Faced with this challenge-cum-opportunity, how do you actually do it?
Be ready - Know the message that you want to deliver and the results you
expect. Acknowledge and accept the uncomfortable feelings that you may have in
taking on this role. If anxiety or fear is holding you back, refocus on the
purpose of this interaction and the value that will be provided to all parties
involved, including yourself. For most, this is a chance to stretch your
communication skills.
Be concerned and compassionate, but don't "step on eggshells" - By using
empathy and considering how the receiver may feel during this meeting, you can
phrase your message so it will be heard and will maintain the dignity of the
receiver. Make sure the message comes across, though, and is not couched in
niceties. And, focus the conversation on the work, not the person. Things that
can be changed.
Be timely - Although it is easy to procrastinate on challenging tasks, this
is one that is best done sooner than later for you and the person receiving the
message. If the feedback is tied to a specific incident, it's best that both
parties have it freshly in their mind. If it is more general, the sooner the
feedback is given, the sooner action can be taken to improve the situation.

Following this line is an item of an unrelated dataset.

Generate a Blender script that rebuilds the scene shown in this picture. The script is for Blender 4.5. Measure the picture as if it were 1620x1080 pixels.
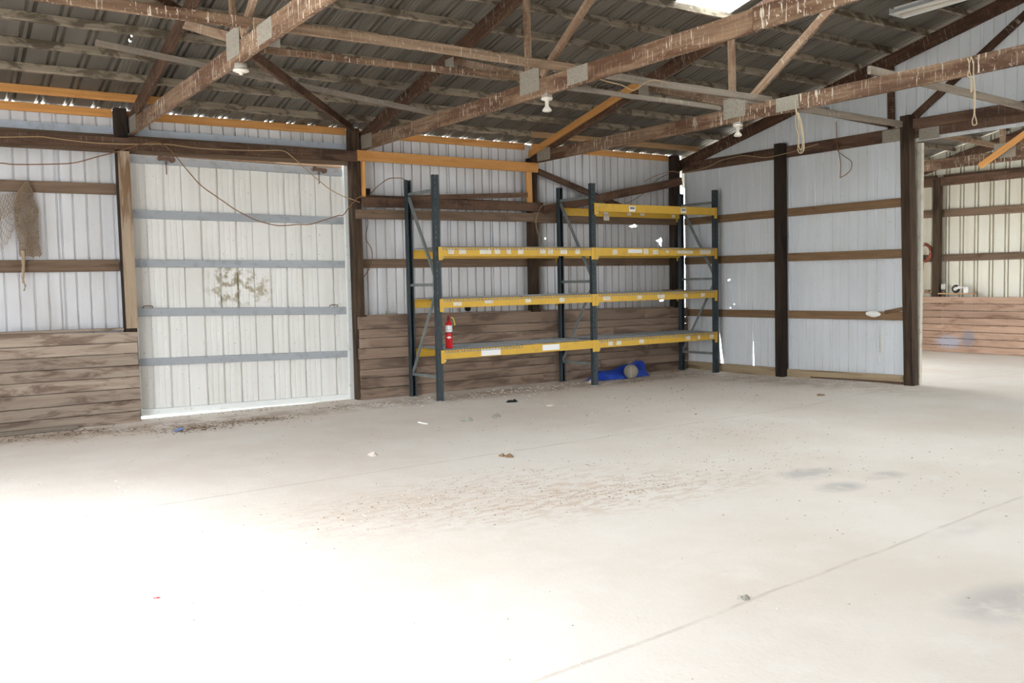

Never 'save' difficult messages for future annual reviews. It will lessen the
importance of the original message since it was delayed and a "negative"
surprise in a review can significantly impair motivation and morale.
Be concise - Once the conversation begins, allow it to finish quickly. If the
receiver is having an emotional response, he/she may want time to regroup as
soon as possible. Save other business items for a time when they will be heard.
Be available - After the conversation, let the receiver know you are
available to support him/her and what other resources can be used.
Be genuine - It's OK to share how you're feeling about the process and to
acknowledge the other party's feelings.
A primary goal of this process is to maintain and enhance the working relationship.
Considering the whole person allows you to move beyond this meeting.